Contemporary Philosophical Support
Contemporary philosophy provides clear support for both commitments operating together in precisely this way. J. P. Moreland's defense of substance dualism ties the immaterial soul directly to libertarian, agent-causal freedom. On his account the human person as immaterial substantial soul acts by spontaneously exercising causal powers — and crucially, no set of conditions exists within her that is sufficient to determine the outcome. This is the originating agent of the Stoic pause: a self that is not just one more event in a causal chain but the genuine source of the act.
Agent-causal libertarians generally treat the deliberative pause — the withholding or granting of judgment — as an exercise of agent-causal power at the level of the person rather than the physical event. E. J. Lowe's defense of non-reductive dualism provides a framework in which mental states grounded in a mental substance can be genuine causal factors not reducible to physical laws. These frameworks converge on the same picture: there really is a someone who can stand over against the flux of events and own a pause, a reconsideration, or a withholding.
Empirical research adds a further observation: folk belief in free will is more strongly predicted by substance dualism than by any other metaphysical commitment. People intuitively grasp that genuine freedom requires a non-physical self — that without an immaterial agent there is no one home to do the choosing. Sterling's framework gives that intuition its philosophical grounding.
The Medieval Confirmation
The connection between an immaterial soul and genuine assent has deep roots in the Western philosophical tradition. Medieval Christian moral theology treated the human being as a rational soul whose act of will can either consent or not consent — and located responsibility precisely in this inner act of assent, irreducible to bodily motions. Augustine held that coercion is excluded by definition from the will: if a will were coerced it would not be a will. The freedom at stake is non-necessitated in the strong, libertarian sense.
In this tradition the pause before sin or obedience is literally an event in the immaterial soul — an inner fiat or non fiat — rather than a slower physical process. This is not Stoicism, but it confirms that the combination of substance dualism and libertarian free will as the ground of genuine assent is not a novel or eccentric philosophical position. It is a well-established account of what moral responsibility requires.
The Synthesis
On a dualist-libertarian picture of agency, the Stoic dynamics of impression and assent can be taken with full metaphysical seriousness. An impression arrives, but the soul as immaterial substance does not merely register a causally fixed output. It actively exercises its own causal powers in a genuine pause — a withholding or granting of assent that is not necessitated by prior physical or psychological conditions.

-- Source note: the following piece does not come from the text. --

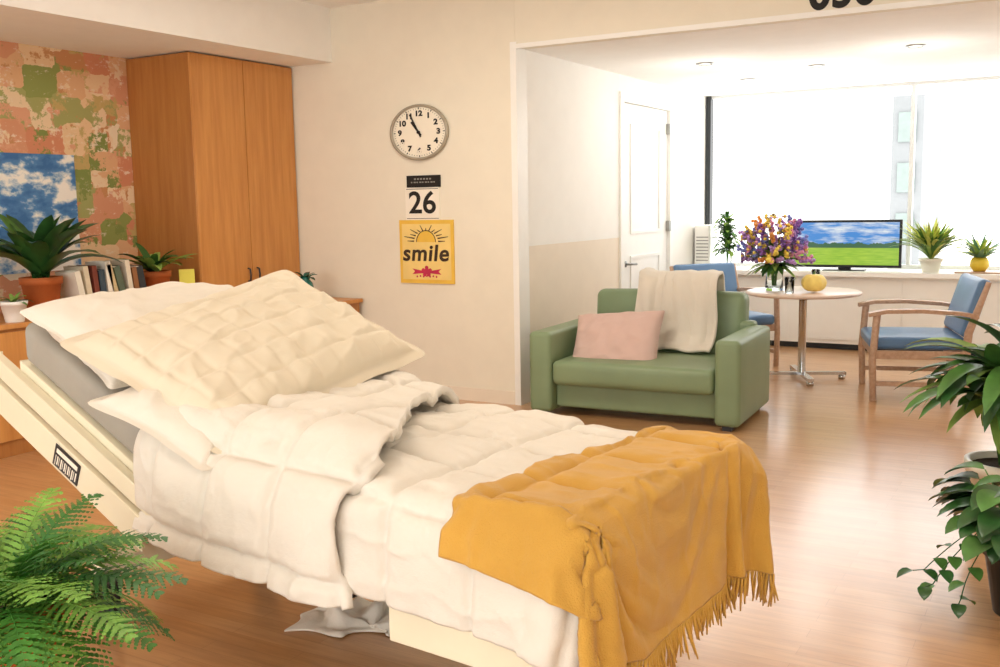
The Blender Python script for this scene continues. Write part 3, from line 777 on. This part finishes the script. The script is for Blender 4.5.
# ---------------------------------------------------------------- TV and window plants
tv=empty('television',(-2.0,10.36,.781),rad(2))
m_scr,nt,b=nodes('tv_screen')
tcn=nt.nodes.new('ShaderNodeTexCoord'); sep=nt.nodes.new('ShaderNodeSeparateXYZ'); nt.links.new(tcn.outputs['Generated'],sep.inputs[0])
vv_=coord(nt,(1,1,2.2),'Generated'); cl_=noisen(nt,vv_,3,8,.6)
skyc=ramp(nt,cl_,[(.45,lin('#3f8fdc')),(.62,lin('#e8f0f6'))])
hl=noisen(nt,coord(nt,(1,0,0),'Generated'),9,6,.6)
ma=nt.nodes.new('ShaderNodeMath'); ma.operation='MULTIPLY_ADD'; ma.inputs[1].default_value=-.30; nt.links.new(hl,ma.inputs[0]); nt.links.new(sep.outputs[2],ma.inputs[2])
r1=ramp(nt,ma.outputs[0],[(0,(1,1,1,1)),(.36,(0,0,0,1))],'CONSTANT')
r2=ramp(nt,sep.outputs[2],[(0,(1,1,1,1)),(.40,(0,0,0,1))],'CONSTANT')
gr=ramp(nt,noisen(nt,coord(nt,(2,1,8),'Generated'),4,5),[(.3,lin('#8abf34')),(.7,lin('#b8d84a'))])
cc=mixc(nt,r1,skyc,lin('#3a6a48')); cc=mixc(nt,r2,cc,gr)
nt.links.new(cc,b.inputs['Emission Color']); b.inputs['Emission Strength'].default_value=.9; b.inputs['Base Color'].default_value=(.01,.01,.01,1); b.inputs['Roughness'].default_value=.3
mb=MB(); mb.box((-.53,-.02,.03),(.53,.02,.5),m_black); mb.box((-.06,-.01,.005),(.06,.03,.05),m_black); mb.box((-.2,-.09,0),(.2,.09,.008),m_black); mb.build('tv_housing',tv,bevel=.004)
mb=MB(); mb.box((-.505,-.0225,.055),(.505,-.0205,.475),m_scr); mb.build('tv_panel',tv)
mb=MB(); vc=(-3.18,10.3,.781); mb.lathe([(.001,0),(.05,0),(.06,.1),(.04,.2),(.045,.22),(.04,.21)],vc,m_gl,24)
for k in range(150):
    a=random.uniform(0,6.28); e=random.uniform(.2,1.3); z=random.uniform(.15,.54); mb.leaf(Vector(vc)+Vector((math.cos(a)*.02,math.sin(a)*.02,z)),(math.cos(a)*math.cos(e),math.sin(a)*math.cos(e),math.sin(e)),random.uniform(.11,.18),.045,random.choice([g_mid,g_light,g_light,g_dark]),1.2,5)
for k in range(5): mb.tube([Vector(vc)+Vector((0,0,.02)),Vector(vc)+Vector((random.uniform(-.04,.04),random.uniform(-.04,.04),.5))],.004,g_mid,5)
mb.build('vase_of_greenery')
mb=MB(); mb.rbox((-3.45,10.42,1.01),(.17,.26,.455),.02,m_white)
for k in range(8): mb.box((-3.51,10.285,.86+k*.035),(-3.38,10.291,.87+k*.035),m_steel)
mb.build('air_purifier')
m_potw=M('pot_white','#e9e4d6',.4,var=.03); m_poty=M('pot_yellow','#e2c23a',.45,var=.08)
mb=MB(); pot(mb,(-1.20,10.32,.781),.1,.13,m_potw); rosette(mb,(-1.20,10.32,.9),190,.46,.035,[g_light,g_yel,g_yel,g_mid],el=(62,89),droop=(.2,1.5)); mb.build('potted_spider_plant')
mb=MB(); mb.box((-.98,10.2,.781),(-.58,10.5,.795),m_beech); mb.build('wooden_tray')
mb=MB(); mb.lathe([(.001,0),(.05,0),(.085,.05),(.08,.1),(.06,.13),(.055,.125)],(-.78,10.32,.796),m_poty,28)
spike=lambda t:(1-t)**.7
rosette(mb,(-.78,10.32,.91),36,.34,.065,[g_blue,g_light,g_yel],el=(25,82),droop=(.2,.8),prof=spike); mb.build('potted_agave')

# ---------------------------------------------------------------- fern
m_fern=[M('fern_green','#4d8a36',.5,var=.25,vscale=14),M('fern_light','#76a644',.5,var=.2,vscale=14),M('fern_deep','#336b2c',.5,var=.2,vscale=14)]
mb=MB(); fc=Vector((-2.24,1.41,0))
pot(mb,(fc.x,fc.y,.31),.15,.25,m_terra)
for k in range(3):
    a=k*2.09+.4; mb.tube([(fc.x+.13*math.cos(a),fc.y+.13*math.sin(a),0),(fc.x+.09*math.cos(a),fc.y+.09*math.sin(a),.30)],.014,m_beech,8)
mb.lathe([(.001,.285),(.14,.285),(.145,.295),(.14,.31),(.001,.31)],(fc.x,fc.y,0),m_beech,32)
def frond(base,az,el,L,droop,mat):
    d=Vector((math.cos(az)*math.cos(el),math.sin(az)*math.cos(el),math.sin(el)))
    side=d.cross(Vector((0,0,1))).normalized()
    n=20; p=base.copy(); cur=d.copy(); pts=[]
    for k in range(n+1):
        pts.append((p.copy(),cur.copy())); cur=(Matrix.Rotation(-droop/n,3,side)@cur).normalized(); p=p+cur*(L/n)
    mb.tube([q[0] for q in pts[::2]],[.003*(1-.07*i) for i in range(len(pts[::2]))],mat,4,cap=False)
    for k in range(3,n+1):
        t=k/n; w=L*.27*(math.sin(math.pi*min(1,t*.82+.17))**.75)+.012
        for sg in (-1,1):
            p0,c0=pts[k]; up=side.cross(c0).normalized(); dd=(side*sg*.9+c0*.42+up*random.uniform(-.12,.12)).normalized()
            q=p0.copy(); nl=max(3,int(w/.0125)); cr=dd.copy()
            for i in range(nl):
                tt=i/nl; ll=.0135*(1-tt*.72)*(L/.42); wd=.0150*(1-tt*.5)
                for s2 in (-1,1):
                    fwd=(up.cross(cr)).normalized()*s2
                    tip=q+(fwd*.75+cr*.75).normalized()*ll+up*random.uniform(-.002,.002)
                    mb.add([q-cr*.001,q-cr*wd*.15+fwd*ll*.45,tip,q+cr*wd*.85+fwd*ll*.5,q+cr*wd*.9],[(0,1,2,3,4)],mat,None,False)
                q=q+cr*(w/nl); cr=(cr+Vector((0,0,-.05))).normalized()
for k in range(56):
    az=k*2.399; t=k/56; el=rad(8+72*t+random.uniform(-6,6)); L=random.uniform(.34,.45)*(1-.15*t)
    frond(fc+Vector((math.cos(az)*.04,math.sin(az)*.04,.54)),az,el,L,random.uniform(.8,1.5),random.choice(m_fern))
mb.build('potted_fern')

# ---------------------------------------------------------------- right plants
m_potb=M('pot_black','#1d1f22',.35,var=.05)
pc=Vector((-.10,3.92,0)); mb=MB(); pot(mb,pc,.14,.27,m_potb)
ov=lambda t: math.sin(math.pi*min(1,t**.75))**.8
for k in range(62):
    a=random.uniform(0,6.28); e=rad(random.uniform(15,85)); st=pc+Vector((math.cos(a)*.04,math.sin(a)*.04,.25)); l=random.uniform(.12,.30)
    tip=st+Vector((math.cos(a)*math.cos(e),math.sin(a)*math.cos(e),math.sin(e)))*l
    mb.tube([st,st.lerp(tip,.5)+Vector((0,0,.03)),tip],.0025,g_mid,5); mb.leaf(tip,(math.cos(a),math.sin(a),.2),random.uniform(.13,.19),.105,random.choice([g_dark,g_mid,g_dark]),.9,7,.25,prof=ov)
for k in range(3):
    a=rad(175+k*25); p0=pc+Vector((math.cos(a)*.12,math.sin(a)*.12,.28)); pts=[p0]
    for q in range(6): pts.append(pts[-1]+Vector((math.cos(a+q*.15)*.045,math.sin(a+q*.15)*.045,(.02 if q<1 else -.045 if q<5 else .0)))) 
    mb.tube(pts,.0022,g_dark,5)
    for q in pts[2:]: b_=random.uniform(0,6.28); mb.leaf(q,(math.cos(b_),math.sin(b_),.1),.07,.05,random.choice([g_dark,g_mid]),.9,5,.25,prof=ov)
mb.build('potted_pothos')
pc=Vector((-.22,5.0,0)); mb=MB(); pot(mb,pc,.17,.3,m_potw)
for k in range(6):
    a=k*1.05; top=pc+Vector((math.cos(a)*.08,math.sin(a)*.08,.66+.16*random.random())); mb.tube([pc+Vector((math.cos(a)*.03,math.sin(a)*.03,.27)),pc.lerp(top,.5)+Vector((math.cos(a)*.03,math.sin(a)*.03,.15)),top],.01,g_mid,7)
    for q in range(16):
        b_=q*2.4+k; e=rad(random.uniform(5,70)); mb.leaf(top+Vector((0,0,-.04*(q%5))),(math.cos(b_)*math.cos(e),math.sin(b_)*math.cos(e),math.sin(e)),random.uniform(.34,.52),.10,random.choice([g_mid,g_light,g_dark,g_mid]),random.uniform(.9,1.7),8,.25)
mb.build('potted_peace_lily')

# ---------------------------------------------------------------- light
w=bpy.data.worlds.new('world'); scene.world=w; w.use_nodes=True
bg=w.node_tree.nodes['Background']; bg.inputs[0].default_value=(1,.99,.965,1); bg.inputs[1].default_value=3.5
m_fill=M('added_fill_glow','#fff3df',.5,emit=1.5)
for (x,y,e) in ((-3.2,4.4,42),(-.4,3.2,15),(-2.6,1.0,6)):  # out-of-view ceiling panels with area lamps, added to brighten the main room
    mb=MB(); mb.box((x-.6,y-.3,ZC-.03),(x+.6,y+.3,ZC-.001),m_white); mb.box((x-.57,y-.27,ZC-.034),(x+.57,y+.27,ZC-.031),m_fill); mb.build('added_fill_panel')
    L=bpy.data.lights.new('added_fill','AREA'); L.shape='RECTANGLE'; L.size=1.1; L.size_y=.5; L.energy=e; L.color=(1,.93,.80)
    lo=bpy.data.objects.new('added_fill_lamp',L); lo.location=(x,y,ZC-.05); link(lo)
scene.view_settings.view_transform='Standard'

What is up to us is not a mechanistic delay in a deterministic system but an agent-causal act of a real self, whose inner assent or refusal is the originating source of action and the proper ground of responsibility.
This is what Sterling's commitment to substance dualism and libertarian free will secures for Core Stoicism. Chrysippus's compatibilism attempted to preserve the language of assent being up to us while conceding that all events including assent are determined. The cylinder rolls as it must according to its own nature. Sterling follows Epictetus rather than Chrysippus — and provides the philosophical framework that makes Epictetus's claim coherent. The pause is real. The withholding is genuine. The self doing both is not a physical event. The outcome is not predetermined.
Without these two commitments the examination of impressions is an elaborate description of a mechanism. With them it is what Epictetus always said it was: the one thing genuinely up to us.